Scenes as source code
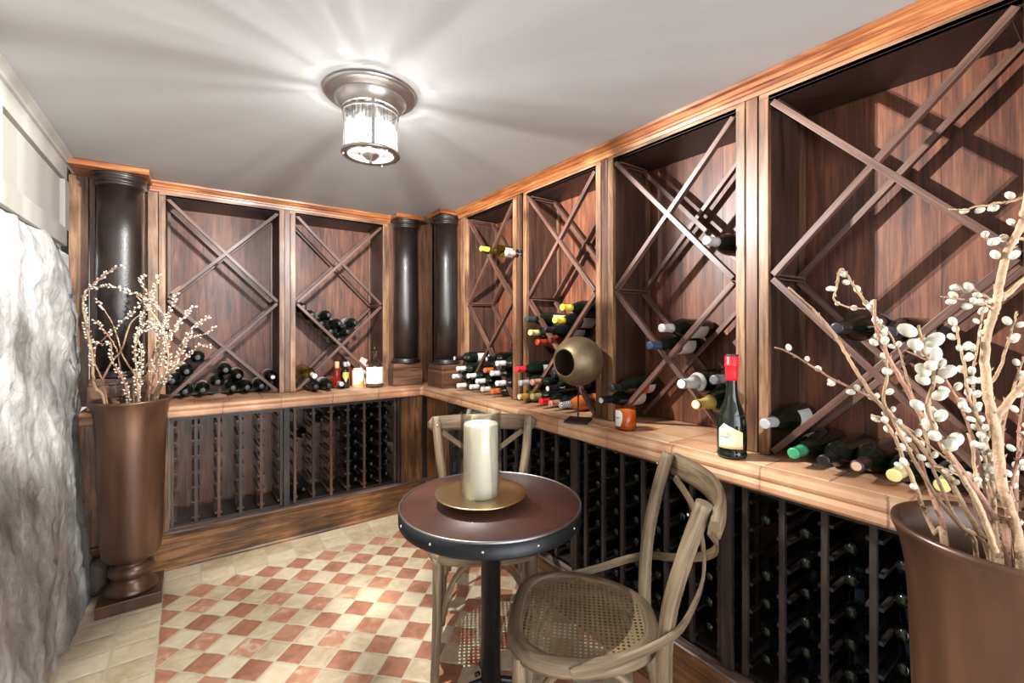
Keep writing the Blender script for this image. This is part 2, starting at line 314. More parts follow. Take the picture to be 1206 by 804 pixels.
# ------------------------------------------------------------------ geometry helpers
class MB:
    def __init__(self): self.v = []; self.f = []; self.uv = []; self.mi = []; self.sm = []
    def face(self, idx, uvs=None, mi=0, sm=False):
        self.f.append(idx); self.uv.append(uvs or [(0, 0)]*len(idx)); self.mi.append(mi); self.sm.append(sm)
    def box(self, c, s, rot=None, mi=0):
        """centre, size, optional rotation matrix; grain along the longest side"""
        c = Vector(c); b = len(self.v); hx, hy, hz = s[0]/2, s[1]/2, s[2]/2
        P = [Vector((x, y, z)) for z in (-hz, hz) for y in (-hy, hy) for x in (-hx, hx)]
        for p in P: self.v.append(c + (rot @ p if rot is not None else p))
        ax = max(range(3), key=lambda i: s[i]); o = (rnd.random()*9, rnd.random()*9)
        for q, nax in (((0, 2, 3, 1), 2), ((4, 5, 7, 6), 2), ((0, 1, 5, 4), 1), ((2, 6, 7, 3), 1), ((0, 4, 6, 2), 0), ((1, 3, 7, 5), 0)):
            rem = [i for i in range(3) if i != nax]
            ua = ax if ax in rem else rem[0]; va = [i for i in rem if i != ua][0]
            self.face([b+i for i in q], [(P[i][ua]+o[0], P[i][va]+o[1]) for i in q], mi)
        return self
    def bar(self, a, bb, w, d, up=Vector((0, 0, 1)), mi=0):
        """rectangular bar from a to b, w across 'up x dir', d along up"""
        a, bb = Vector(a), Vector(bb); z = (bb-a); ln = z.length; z.normalize()
        x = up.cross(z).normalized(); y = z.cross(x)
        r = Matrix((x, y, z)).transposed()
        return self.box((a+bb)/2, (w, d, ln), r, mi)
    def lathe(self, prof, segs=24, center=(0, 0, 0), mi=0, sm=True, rot=None, mats=None, closed=False):
        c = Vector(center); b = len(self.v); n = len(prof)
        for (r, z) in prof:
            for k in range(segs):
                a = 2*PI*k/segs; p = Vector((r*math.cos(a), r*math.sin(a), z))
                self.v.append(c + (rot @ p if rot is not None else p))
        for i in range(n-1):
            for k in range(segs):
                k2 = (k+1) % segs
                m_ = mats[i] if mats else mi
                self.face([b+i*segs+k, b+i*segs+k2, b+(i+1)*segs+k2, b+(i+1)*segs+k],
                          [(k/segs, prof[i][1]), ((k+1)/segs, prof[i][1]), ((k+1)/segs, prof[i+1][1]), (k/segs, prof[i+1][1])], m_, sm)
        if prof[0][0] > 1e-6 and not closed: self.face([b+k for k in range(segs)][::-1], None, mats[0] if mats else mi)
        if prof[-1][0] > 1e-6 and not closed: self.face([b+(n-1)*segs+k for k in range(segs)], None, mats[-1] if mats else mi)
        return self
    def tube(self, pts, rad, segs=8, mi=0, flat=None, normal=None, sm=True, cap=True):
        """sweep along pts; rad number or list; flat=(w,t) makes a rectangular ribbon with wide side along tangent x normal"""
        pts = [Vector(p) for p in pts]; n = len(pts); b = len(self.v)
        rads = rad if isinstance(rad, (list, tuple)) else [rad]*n
        T = []
        for i in range(n):
            t = pts[min(i+1, n-1)] - pts[max(i-1, 0)]
            T.append(t.normalized() if t.length > 1e-9 else Vector((0, 0, 1)))
        ref = Vector((0, 0, 1)) if abs(T[0].z) < .9 else Vector((1, 0, 0))
        x = ref.cross(T[0]).normalized(); ln = 0; o = rnd.random()*7
        ring = []
        for i in range(n):
            if i: ln += (pts[i]-pts[i-1]).length
            x = (x - T[i]*x.dot(T[i])).normalized(); y = T[i].cross(x)
            if flat:
                nn = normal(pts[i]) if normal else y
                nn = (nn - T[i]*nn.dot(T[i])).normalized(); ww = T[i].cross(nn)
                w, t = flat[0]/2, flat[1]/2
                loc = [ww*w+nn*t, -ww*w+nn*t, -ww*w-nn*t, ww*w-nn*t]; S = 4
            else:
                S = segs; loc = [(x*math.cos(2*PI*k/S) + y*math.sin(2*PI*k/S))*rads[i] for k in range(S)]
            for q in loc: self.v.append(pts[i]+q)
            ring.append(ln)
        cir = (flat[0]*2 if flat else 2*PI*max(rads))
        for i in range(n-1):
            for k in range(S):
                k2 = (k+1) % S
                self.face([b+i*S+k, b+i*S+k2, b+(i+1)*S+k2, b+(i+1)*S+k],
                          [(ring[i]+o, k/S*cir), (ring[i]+o, (k+1)/S*cir), (ring[i+1]+o, (k+1)/S*cir), (ring[i+1]+o, k/S*cir)], mi, sm and not flat)
        if cap:
            self.face([b+k for k in range(S)][::-1], None, mi); self.face([b+(n-1)*S+k for k in range(S)], None, mi)
        return self
    def extrude(self, prof, frames, mi=0, sm=False, closed=True):
        """prof: list of (d, z); frames: list of functions (d,z)->point at each station along the length"""
        b = len(self.v); n = len(prof); acc = 0; U = [0]
        for i, fr in enumerate(frames):
            P = [Vector(fr(d, z)) for d, z in prof]
            if i: acc += (P[0]-self.v[b+(i-1)*n]).length; U.append(acc)
            self.v.extend(P)
        V = [0]
        for j in range(1, n+1): V.append(V[-1] + math.dist(prof[j-1], prof[j % n]))
        for i in range(len(frames)-1):
            for j in range(n if closed else n-1):
                j2 = (j+1) % n
                self.face([b+i*n+j, b+i*n+j2, b+(i+1)*n+j2, b+(i+1)*n+j], [(U[i], V[j]), (U[i], V[j+1]), (U[i+1], V[j+1]), (U[i+1], V[j])], mi, sm)
        if closed:
            self.face([b+j for j in range(n)][::-1], None, mi); self.face([b+(len(frames)-1)*n+j for j in range(n)], None, mi)
        return self
    def build(self, name, mats, parent=None, origin=None, bevel=0, kind=None, label=None, rec=True):
        me = bpy.data.meshes.new(name); o0 = Vector(origin) if origin is not None else Vector((0, 0, 0))
        me.from_pydata([tuple(Vector(v)-o0) for v in self.v], [], self.f)
        mats = mats if isinstance(mats, (list, tuple)) else [mats]
        for m_ in mats: me.materials.append(m_)
        uvl = me.uv_layers.new(name='UVMap'); k = 0
        for p, uvs, mi, sm in zip(me.polygons, self.uv, self.mi, self.sm):
            p.material_index = mi; p.use_smooth = sm
            for j in range(p.loop_total): uvl.data[p.loop_start+j].uv = uvs[j]
        if rec:
            import bmesh
            bm = bmesh.new(); bm.from_mesh(me); bmesh.ops.recalc_face_normals(bm, faces=bm.faces); bm.to_mesh(me); bm.free()
        ob = bpy.data.objects.new(name, me); COL.objects.link(ob)
        if parent is not None: ob.parent = parent
        elif origin is not None: ob.location = o0
        if bevel:
            md = ob.modifiers.new('bevel', 'BEVEL'); md.width = bevel; md.segments = 2; md.limit_method = 'ANGLE'; md.angle_limit = 1.0
        if kind: ob['kind'] = kind
        if label: ob['label'] = label
        return ob
def tag(o, label, cat, group=None, kind=None):
    o['label'] = label; o['category'] = cat
    if group: o['group'] = group
    if kind: o['kind'] = kind
    return o
def thing(name, label, cat, loc=(0, 0, 0), rotz=0, group=None):
    o = bpy.data.objects.new(name, None); COL.objects.link(o); o.location = loc; o.rotation_euler = (0, 0, rotz)
    o.empty_display_size = .05
    return tag(o, label, cat, group)
def dup(root, parent=None):
    c = root.copy(); COL.objects.link(c)
    if parent is not None: c.parent = parent
    for ch in list(root.children): dup(ch, c)
    return c
def smooth_path(pts, n=6):
    P = [Vector(p) for p in pts]; out = []
    for i in range(len(P)-1):
        p0 = P[max(i-1, 0)]; p1 = P[i]; p2 = P[i+1]; p3 = P[min(i+2, len(P)-1)]
        for k in range(n):
            t = k/n
            out.append(.5*((2*p1) + (-p0+p2)*t + (2*p0-5*p1+4*p2-p3)*t*t + (-p0+3*p1-3*p2+p3)*t**3))
    out.append(P[-1]); return out

# ------------------------------------------------------------------ dimensions of the room (metres)
CEIL = 2.13           # ceiling height
CT = .885             # counter top
RX, RY = 1.53, 3.22   # front planes of the right and back wall racks
EX, EY = 1.355, 3.013 # counter front edges
BX, BY = 1.385, 3.043 # faces of the base
LX = -.50             # cream panelling on the left
Y0 = -1.4             # how far the room is built behind the viewpoint
LAMP_W = 112
WORLD = 4
EXPOSURE = .93
PROFILE_SIGN = 1

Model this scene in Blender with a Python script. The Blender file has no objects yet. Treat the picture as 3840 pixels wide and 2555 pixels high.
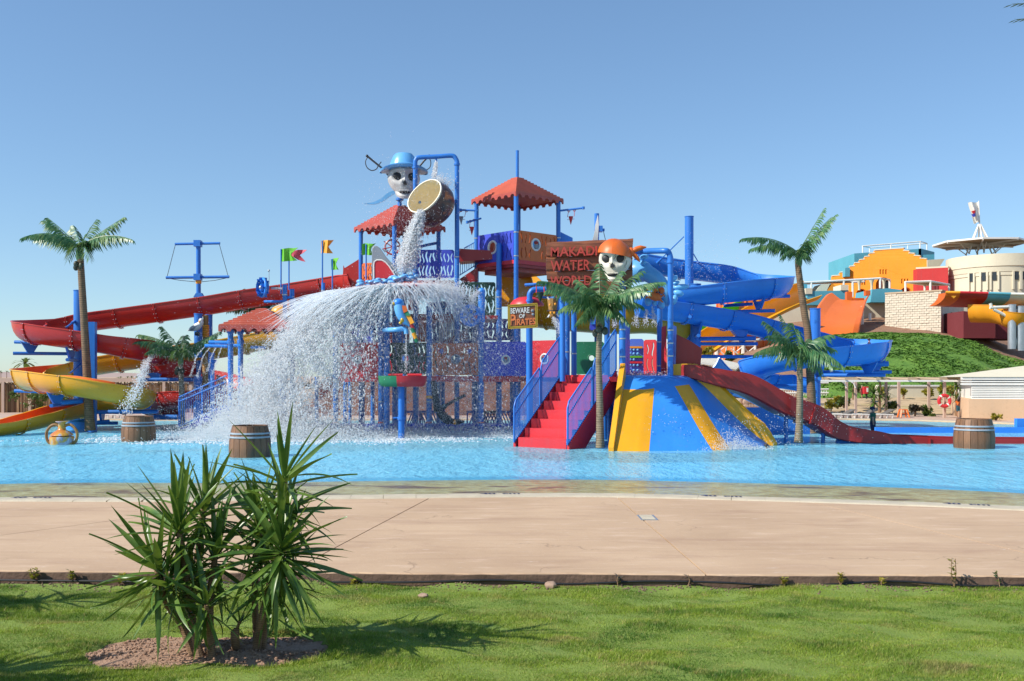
import bpy, math, random
import numpy as np
from mathutils import Vector, Matrix, noise as mn
R=math.radians; rnd=random.Random(7); V=Vector
sc=bpy.context.scene; C=sc.collection
# ---------------------------------------------------------------- camera, world, sun, exposure
CH=1.9; F=3732.; CX=1920.; HY=1411.
cam=bpy.data.cameras.new('camera'); co=bpy.data.objects.new('camera',cam); C.objects.link(co)
co.location=(0,0,CH); co.rotation_euler=(R(90),0,0)
cam.sensor_width=36; cam.lens=F/3840*36; cam.shift_y=(HY-1277.5)/3840; cam.clip_start=.1; cam.clip_end=6000
sc.camera=co
SUN_EL=R(40); SDX,SDY=-0.925,-0.38
sund=V((SDX*math.cos(SUN_EL),SDY*math.cos(SUN_EL),math.sin(SUN_EL)))
w=bpy.data.worlds.new('World'); sc.world=w; w.use_nodes=True
nt=w.node_tree; nt.nodes.clear()
sky=nt.nodes.new('ShaderNodeTexSky'); sky.sky_type='NISHITA'; sky.sun_disc=False
sky.sun_elevation=SUN_EL; sky.sun_rotation=math.atan2(SDX,SDY); sky.air_density=1.0; sky.dust_density=.12; sky.ozone_density=3.0; sky.altitude=0
bg=nt.nodes.new('ShaderNodeBackground'); bg.inputs[1].default_value=.105
wo=nt.nodes.new('ShaderNodeOutputWorld'); sm=nt.nodes.new('ShaderNodeMix'); sm.data_type='RGBA'; sm.blend_type='MULTIPLY'; sm.inputs[0].default_value=1; sm.inputs[7].default_value=(.72,.92,1.10,1); nt.links.new(sky.outputs[0],sm.inputs[6]); gm=nt.nodes.new('ShaderNodeGamma'); gm.inputs[1].default_value=.80; d1=nt.nodes.new('ShaderNodeVectorMath'); d1.operation='SCALE'; d1.inputs[3].default_value=1/4.2; d2=nt.nodes.new('ShaderNodeVectorMath'); d2.operation='SCALE'; d2.inputs[3].default_value=4.2
nt.links.new(sm.outputs[2],d1.inputs[0]); nt.links.new(d1.outputs[0],gm.inputs[0]); nt.links.new(gm.outputs[0],d2.inputs[0]); nt.links.new(d2.outputs[0],bg.inputs[0]); nt.links.new(bg.outputs[0],wo.inputs[0])
sl=bpy.data.lights.new('sun','SUN'); sl.energy=4.3; sl.angle=R(.5); sl.color=(1,.94,.84)
so=bpy.data.objects.new('sun',sl); C.objects.link(so); so.rotation_euler=sund.to_track_quat('Z','Y').to_euler()
sc.view_settings.view_transform='Standard'; sc.view_settings.look='None'; sc.view_settings.gamma=1; sc.view_settings.exposure=0.5
sc.view_settings.use_curve_mapping=False
sc.render.engine='CYCLES'; sc.cycles.max_bounces=8; sc.cycles.transparent_max_bounces=24; sc.cycles.caustics_reflective=False; sc.cycles.caustics_refractive=False
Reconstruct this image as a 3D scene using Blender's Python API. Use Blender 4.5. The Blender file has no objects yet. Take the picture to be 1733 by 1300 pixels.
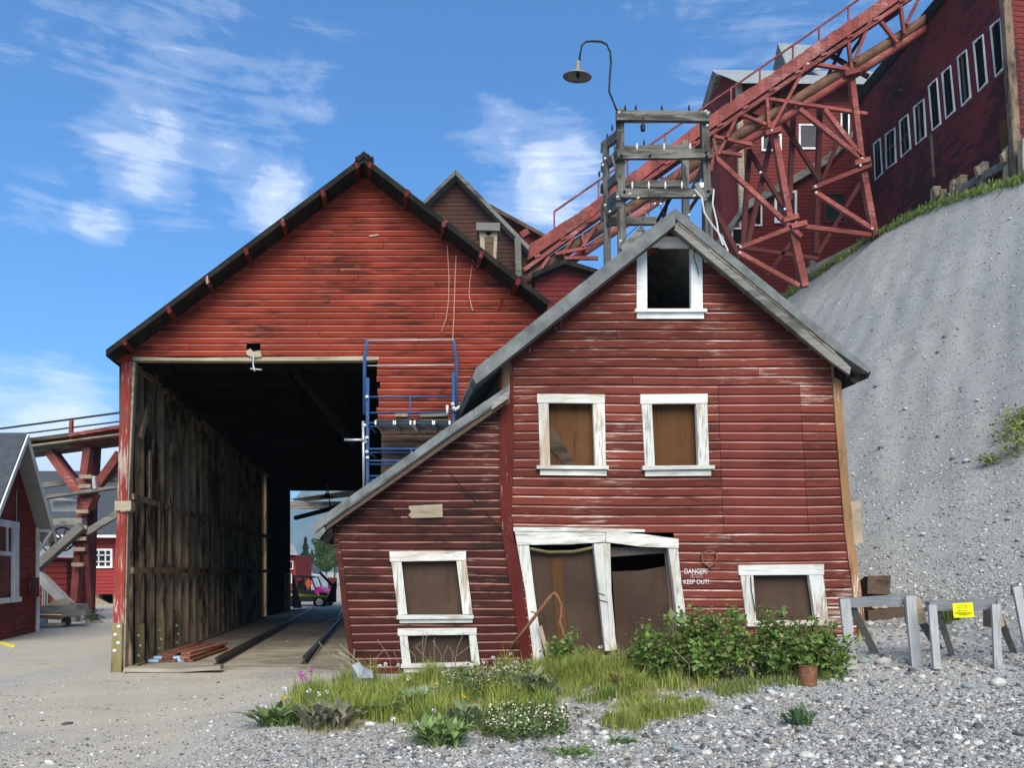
import bpy, math, random
import numpy as np
from mathutils import Vector, Matrix
random.seed(7); rng = np.random.default_rng(7)
SC = bpy.context.scene
COL = SC.collection
# ------------------------------------------------------------------ camera
F, CX, HY, EYE = 1304.0, 866.5, 968.0, 1.6      # focal length, centre column, horizon row (photo pixels), eye height
cam = bpy.data.cameras.new('camera'); camo = bpy.data.objects.new('camera', cam); COL.objects.link(camo)
cam.sensor_width = 36.0; cam.lens = F/1733*36.0; cam.shift_y = (HY-650)/1733
cam.clip_start = 0.1; cam.clip_end = 12000
camo.location = (0, 0, EYE); camo.rotation_euler = (math.pi/2, 0, 0)
SC.camera = camo
# ------------------------------------------------------------------ light
SUN_EL, SUN_AZ = math.radians(41), math.radians(176)   # azimuth from +Y clockwise: behind the camera, a hair to the right
sd = Vector((math.sin(SUN_AZ)*math.cos(SUN_EL), math.cos(SUN_AZ)*math.cos(SUN_EL), math.sin(SUN_EL)))
sun = bpy.data.lights.new('sun', 'SUN'); sun.energy = 3.2; sun.angle = math.radians(46); sun.color = (1, .91, .75)
suno = bpy.data.objects.new('sun', sun); COL.objects.link(suno)
suno.rotation_euler = sd.to_track_quat('Z', 'Y').to_euler(); suno.location = (0, -5, 30)
SC.view_settings.view_transform = 'Standard'; SC.view_settings.look = 'None'
SC.view_settings.exposure = 0.86; SC.view_settings.gamma = 1.0; SC.view_settings.use_curve_mapping = False
W = bpy.data.worlds.new('World'); SC.world = W; W.use_nodes = True
wn = W.node_tree; wn.nodes.clear()
def N(nt, t, **kw):
    n = nt.nodes.new(t)
    for k, v in kw.items():
        if k.startswith('i_'):
            n.inputs[k[2:].replace('_', ' ')].default_value = v
        else: setattr(n, k, v)
    return n
def math_n(nt, op, a, b=None, clamp=False):
    n = nt.nodes.new('ShaderNodeMath'); n.operation = op; n.use_clamp = clamp
    for i, s in enumerate((a, b)):
        if s is None: continue
        if isinstance(s, (int, float)): n.inputs[i].default_value = s
        else: nt.links.new(s, n.inputs[i])
    return n.outputs[0]
def ramp(nt, fac, stops, interp='LINEAR'):
    r = nt.nodes.new('ShaderNodeValToRGB'); r.color_ramp.interpolation = interp
    e = r.color_ramp.elements
    while len(e) < len(stops): e.new(0.5)
    for i, (p, c) in enumerate(stops):
        e[i].position = p; e[i].color = (c, c, c, 1) if isinstance(c, (int, float)) else (*c[:3], 1)
    nt.links.new(fac, r.inputs[0]); return r.outputs[0]
def mixc(nt, fac, a, b, mode='MIX'):
    m = nt.nodes.new('ShaderNodeMix'); m.data_type = 'RGBA'; m.blend_type = mode
    for s, i in ((fac, 0), (a, 6), (b, 7)):
        if isinstance(s, (int, float)): m.inputs[i].default_value = s
        elif isinstance(s, (tuple, list)): m.inputs[i].default_value = (*s[:3], 1)
        else: nt.links.new(s, m.inputs[i])
    return m.outputs[2]
sky = N(wn, 'ShaderNodeTexSky', sky_type='NISHITA'); sky.sun_disc = False
sky.sun_elevation = SUN_EL; sky.sun_rotation = SUN_AZ; sky.altitude = 600; sky.air_density = 1.0; sky.dust_density = 0.6; sky.ozone_density = 2.0
tcw = N(wn, 'ShaderNodeTexCoord')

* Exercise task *
Pull every line containing the word "script" out of the material and copy it.

* Response *
Keep writing the Blender script for this image. This is part 2, starting at line 314. More parts follow. Take the picture to be 1206 by 804 pixels.
Model this scene in Blender with a Python script. The Blender file has no objects yet. Treat the picture as 3840 pixels wide and 2555 pixels high.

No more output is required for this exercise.